Quantas vezes você não ouviu a frase dita pelo T-Challa a ela: “se você não fosse tão teimosa, você seria uma ótima rainha”. Mas Nakia rebate lindamente com um “eu seria uma grande rainha exatamente por ser teimosa – mas só se isso fosse minha vontade”. Ah! Quase dei um pulo de corda nessa hora, é exatamente o que os homens precisam entender, caso queriam mesmo estar ao nosso lado e a gente entender que não devemos mudar para agradar nenhum deles.
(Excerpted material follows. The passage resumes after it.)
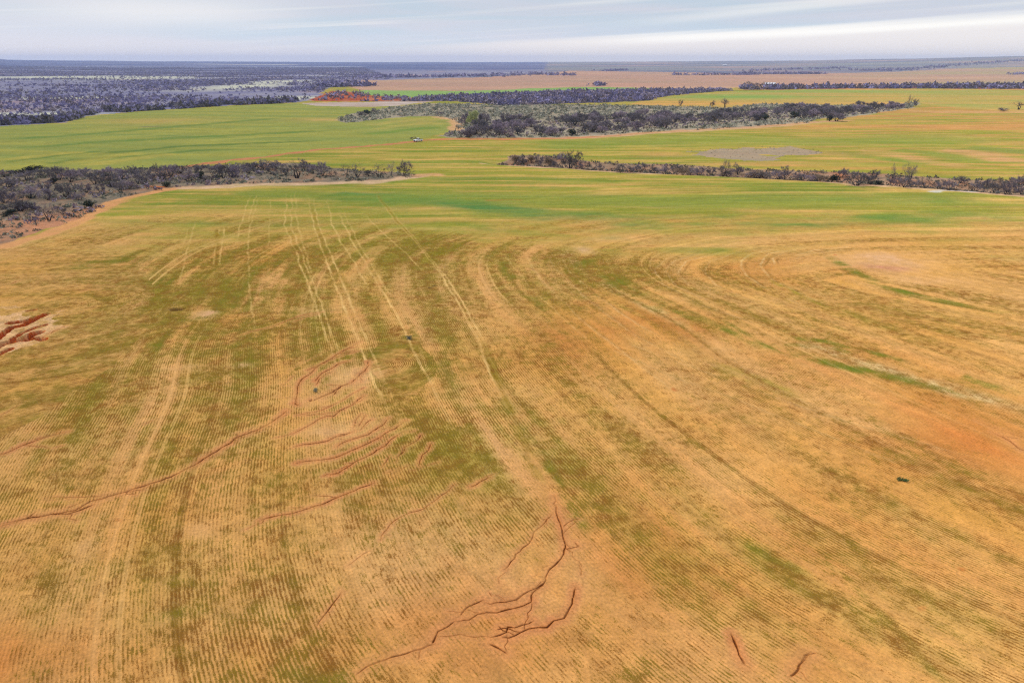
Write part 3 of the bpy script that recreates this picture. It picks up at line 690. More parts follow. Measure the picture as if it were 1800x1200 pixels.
    # pale rims between field and brush
    for pts, w, cc, s in [([(0, 432), (60, 418), (110, 402), (160, 376), (195, 355), (230, 345), (270, 336), (330, 329)], 2.6, (222, 160, 104), 1.0), ([(330, 330), (430, 325), (560, 322), (660, 319), (735, 310)], 4, (216, 178, 140), .9), ([(255, 328), (290, 329)], 2.0, (206, 112, 54), .95),
                          ([(850, 288), (920, 291), (1000, 295.5), (1100, 302.5), (1200, 307), (1300, 312), (1400, 317), (1500, 325), (1600, 330), (1700, 338), (1800, 347)], 1.8, (222, 180, 136), .9), ([(1640, 336), (1720, 338)], 1.5, (204, 204, 198), .6),
                          ([(770, 206), (800, 213), (808, 220), (800, 229)], 5, (214, 166, 118), .9), ([(590, 211), (560, 211)], 8, (204, 168, 98), .7), ([(1000, 242), (1080, 238), (1200, 231), (1300, 225), (1420, 217), (1480, 212)], 7, (216, 170, 130), .8), ([(735, 309), (760, 308)], 4, (214, 160, 110), .8), ([(1620, 196), (1700, 197), (1800, 198)], 14, (212, 164, 112), .6)]:
        d, f = near(W(*pts), wx, wy, w * 2)
        C = mx(C, A(*cc), (1 - ss(d, w * .5, w * 1.3)) * s * np.clip(.95 + .4 * n5, 0, 1.1))
        crop = crop * (1 - 0.8 * (1 - ss(d, w * .5, w * 1.3)))
    # --- dirt track
    d, f = near(ROAD, wx, wy, 14.0)
    m = (1 - ss(d, 1.6, 3.6)) * (1 - 0.6 * ss(f, .62, .8))
    C = mx(C, A(204, 138, 92), m * 1.0)
    C = mx(C, A(186, 120, 82), 0.6 * (1 - ss(np.abs(d - 0.9), .2, .7)) * (1 - ss(f, .6, .75)))
    C = mx(C, A(206, 130, 84), 0.7 * (1 - ss(d, 3, 8)) * ss(f, .42, .5) * (1 - ss(f, .62, .72)) * np.clip(.6 + .5 * n5, 0, 1))
    crop = crop * (1 - m)
    fr = ss(r, 130, 260)
    C = C * np.clip(1 + fr * (.08 * n14 + .07 * n5 + .05 * fbm(x / 45, y / 45, 99, 2)), .6, 1.4)[:, None]
    # --- gully head
    m = inside(GULLY_BANK, wx + 2.2 * n5, wy + 3.0 * n5 + 1.2 * n1)
    bk = np.clip(0.6 + .4 * n5 + .4 * n1, 0, 1) * m; rough = np.where(m, 1.9, rough)
    C = mx(C, A(226, 180, 134), bk); crop = crop * (1 - bk)
    red = np.zeros(N, np.float32)
    for L, w, dp in gully_lines:
        d, f = near(L, x, y, w * 3)
        z = z - 1.5 * dp * (1 - ss(d, w * .45, w * .95))
        red = np.maximum(red, ss((1 - ss(d, w * .2, w * 1.5)) + .30 * n1 + .22 * n5 + .25 * fbm(x / .6, y / .6, 48, 2) * (d < w * 2.5), .3, .62))
    C = mx(C, A(188, 92, 36), red); crop = crop * (1 - red)
    # --- rills
    red_ = np.zeros(N, np.float32); rill = np.zeros(N, np.float32); halo = np.zeros(N, np.float32)
    for L, w, s in rill_lines:
        d, f = near(L, x, y, 3.0 if w > .22 else 1.6)
        w = w * (.5 if w > .35 else .66)
        hw = w * (0.2 + 0.34 * np.abs(n1))
        e = ss(f, 0, .12) * (1 - ss(f, .9, 1.0)) * .7 + .3
        brk_ = np.clip(.85 + .6 * n5 + .6 * n1, .05, 1.3)
        cut = (1 - ss(d, hw * .4, hw * 1.3)) * s * e * brk_
        rill = np.maximum(rill, cut)
        halo = np.maximum(halo, (1 - ss(d, w * .8, w * 5.5)) * s * .7)
        red_ = np.maximum(red_, (1 - ss(d, w * .25, w * .9)) * s * e * .5 * np.clip(.7 + .5 * n5 + .5 * n1, 0, 1.2))
        z = z - 0.42 * w * np.minimum(s, 1.0) * e * (1 - ss(d, hw * .3, hw * 1.4))
    for p, w in PITS[:4]:
        X, Y, _ = survey(*p)
        d = np.hypot((x - X) * .8, (y - Y) * 1.0)
        cut = 1 - ss(d, w * .5, w)
        rill = np.maximum(rill, cut * 1.1); z = z - w * .9 * cut
    C = mx(C, A(214, 150, 100), halo * (0.6 + .5 * n5 + .2 * n1)); C = mx(C, A(208, 136, 80), np.clip(halo * 1.6 - .5, 0, 1) * (.6 + .5 * n5 + .3 * n1)); crop = crop * (1 - .55 * halo)
    C = mx(C, A(206, 126, 60), red_); C = mx(C, A(108, 54, 20), rill * 1.15); crop = crop * (1 - np.clip(rill, 0, 1))
    # ---- mesh
    i = np.arange(nr - 1)[:, None]; j = np.arange(nt)[None, :]
    a = i * nt + j; b = i * nt + (j + 1) % nt
    F = np.stack([a, b, b + nt, a + nt], -1).reshape(-1, 4)
    V = np.stack([x, y, z], 1)
    # close the middle under the drone
    me = mesh_from('ground', V, F, None, True)
    C4 = np.ones((N, 4), np.float32); C4[:, :3] = np.clip(C, 0.002, 0.9)
    at = me.attributes.new('soil', 'FLOAT_COLOR', 'POINT'); at.data.foreach_set('color', C4.ravel())
    for nm, arr in (('row', u), ('crop', crop), ('grain', rough), ('rowamp', .12 + .88 * (1 - ss(r, 85, 135))), ('green', GR * np.clip(crop * 2, 0, 1))):
        at = me.attributes.new(nm, 'FLOAT', 'POINT'); at.data.foreach_set('value', np.asarray(arr, np.float32))
    print('ground verts', N)
    return me

def ground_material():
    m = bpy.data.materials.new('field_soil_and_wheat')
    m.use_nodes = True
    t = m.node_tree
    t.nodes.clear()
    L = t.links.new
    at = lambda n: _node(t, 'ShaderNodeAttribute', attribute_name=n)
    soil, row, crop, grain = at('soil'), at('row'), at('crop'), at('grain')
    geo = t.nodes.new('ShaderNodeNewGeometry')
    M = lambda op, a, b=None, c=None, cl=False: wmath(op, a, b, c, t, cl)
    def nz(scale, detail=2.0, vec=None, rough=.55):
        n = t.nodes.new('ShaderNodeTexNoise')
        n.inputs['Scale'].default_value = scale; n.inputs['Detail'].default_value = detail; n.inputs['Roughness'].default_value = rough
        L(vec or geo.outputs['Position'], n.inputs['Vector'])
        return n.outputs['Fac']
    grn = at('green').outputs['Fac']
    wobble = M('MULTIPLY', M('SUBTRACT', nz(1.1, 2), .5), .20)
    ph = M('MULTIPLY', M('ADD', row.outputs['Fac'], wobble), 2 * math.pi / 0.30)
    sine = M('MULTIPLY_ADD', M('SINE', ph), .5, .5)
    thick = sstep(nz(.5, 4), .3, .7, t, .0, 1.0)
    gappy = nz(1.0, 3)
    dens = M('ADD', M('MULTIPLY', crop.outputs['Fac'], M('MULTIPLY_ADD', thick, .3, .7)), M('MULTIPLY', grn, .45))
    sp = t.nodes.new('ShaderNodeSeparateXYZ'); L(geo.outputs['Position'], sp.inputs[0])
    cv = t.nodes.new('ShaderNodeCombineXYZ')
    L(M('MULTIPLY', row.outputs['Fac'], 6.5), cv.inputs[0]); L(M('MULTIPLY', sp.outputs['Y'], 1.3), cv.inputs[1]); L(M('MULTIPLY', sp.outputs['X'], .8), cv.inputs[2])
    streak = nz(1.0, 4, cv.outputs[0], .62)
    v = M('ADD', M('MULTIPLY', M('SUBTRACT', M('ADD', M('MULTIPLY', nz(8.0, 4, None, .66), .5), M('MULTIPLY', streak, .5)), .5), 2.5), M('MULTIPLY', M('SUBTRACT', sine, .5), M('MULTIPLY', at('rowamp').outputs['Fac'], sstep(nz(.09, 3), .36, .62, t, .05, .34))))
    v = M('ADD', v, M('MULTIPLY', M('SUBTRACT', gappy, .5), .30))
    v = M('ADD', v, M('MULTIPLY', M('SUBTRACT', dens, .66), .75))
    blades = sstep(v, -.12, .26, t)
    fac = M('MULTIPLY', blades, sstep(dens, .02, .35, t))
    tuft = mixc(sstep(nz(.35, 2), .35, .65, t), tuple(A(140, 90, 36)), tuple(A(134, 106, 34)), t)
    tuft = mixc(M('MULTIPLY', grn, 1.0, None, True), tuft, tuple(A(116, 122, 36)), t)
    c1 = mixc(M('MULTIPLY', fac, .92, None, True), soil.outputs['Color'], tuft, t)
    g1 = M('SUBTRACT', nz(4.0, 6, None, .74), .5)
    g2 = M('SUBTRACT', nz(.55, 4), .5)
    g3 = M('SUBTRACT', streak, .5)
    gl = M('MULTIPLY', M('ADD', M('MULTIPLY', g1, 1.8), M('MULTIPLY', g2, .5)), grain.outputs['Fac'])
    val = M('ADD', M('MULTIPLY_ADD', g3, .45, gl), 1.13)
    hs = t.nodes.new('ShaderNodeHueSaturation')
    L(c1, hs.inputs['Color']); L(val, hs.inputs['Value'])
    bmp = t.nodes.new('ShaderNodeBump')
    bmp.inputs['Strength'].default_value = .6; bmp.inputs['Distance'].default_value = .12
    L(M('ADD', M('MULTIPLY', M('MULTIPLY', sine, at('rowamp').outputs['Fac']), .4), g1), bmp.inputs['Height'])
    d = t.nodes.new('ShaderNodeBsdfDiffuse')
    d.inputs['Roughness'].default_value = .6
    L(hs.outputs[0], d.inputs['Color']); L(bmp.outputs[0], d.inputs['Normal'])
    o = t.nodes.new('ShaderNodeOutputMaterial')
    L(d.outputs[0], o.inputs['Surface'])
    return m

gme = build_ground()
gme.materials.append(ground_material())
tag(put('ground', gme), 'farmland of wheat rows, washed red earth and far plain', 'ground', kind='structure')

# ------------------------------------------------------------------ vegetation builders
BARK = simple_mat('dark_bark', (0.030, 0.024, 0.024), scale=.8, c2=(0.055, 0.045, 0.044))
TWIG = simple_mat('grey_twigs', (0.138, 0.113, 0.138), scale=.25, c2=(0.28, 0.235, 0.262), per_object=.35)
TWIG_P = simple_mat('purple_grey_twigs', (0.165, 0.135, 0.170), scale=.2, c2=(0.31, 0.26, 0.29), per_object=.4)
TWIG_D = simple_mat('dark_twigs', (0.09, 0.075, 0.095), scale=.25, c2=(0.19, 0.16, 0.18), per_object=.3)
JUNIPER = simple_mat('juniper_needles', (0.012, 0.022, 0.014), scale=.8, c2=(0.035, 0.05, 0.03), per_object=.25)
WILLOW = simple_mat('pale_yellow_green_twigs', (0.40, 0.44, 0.17), scale=.8, c2=(0.56, 0.58, 0.28))
SAGE = simple_mat('grey_green_scrub', (0.24, 0.25, 0.175), scale=.12, c2=(0.44, 0.42, 0.34))
SAGE_D = simple_mat('dark_scrub', (0.09, 0.10, 0.072), scale=.12, c2=(0.20, 0.195, 0.155))
WEED = simple_mat('green_weeds', (0.06, 0.10, 0.03), scale=1.0, c2=(0.10, 0.15, 0.05))
FARBR = simple_mat('far_brush_haze_tint', (0.15, 0.135, 0.27), scale=.02, c2=(0.29, 0.255, 0.42))  # blue-purple of distant haze put into the brush colour
REEDS = simple_mat('tan_reeds', (0.24, 0.17, 0.12), scale=.3, c2=(0.33, 0.24, 0.17))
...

Mas foi na imagem de Shuri que eu, particularmente, mais me identifiquei. Menina meio moleca, curiosa de seu entorno, desconfiada e cheia de crítica com bom humor. Talvez, muitas vezes, o mundo não nos permite ser Shuri, já que meninas não podem fazer coisas consideradas de menino. E, então, você se sente um peixe fora d’água, porque quer, sim, empinar pipa, jogar bola na rua e, por que não, inventar um robô? Shuri é a síntese de que, sim, podemos ser tudo, mas tudo mesmo que a gente quiser.
Para finalizar, quero dizer que Wakanda é periferia, e cada periferia é também um quilombo e, portanto, a África que existe em nós. Cada pessoa negra é também um corpo-território e, independentemente do lugar onde estejamos, somos, em diferentes e complexos níveis, um tanto de uma mulher africana. Wakanda forever!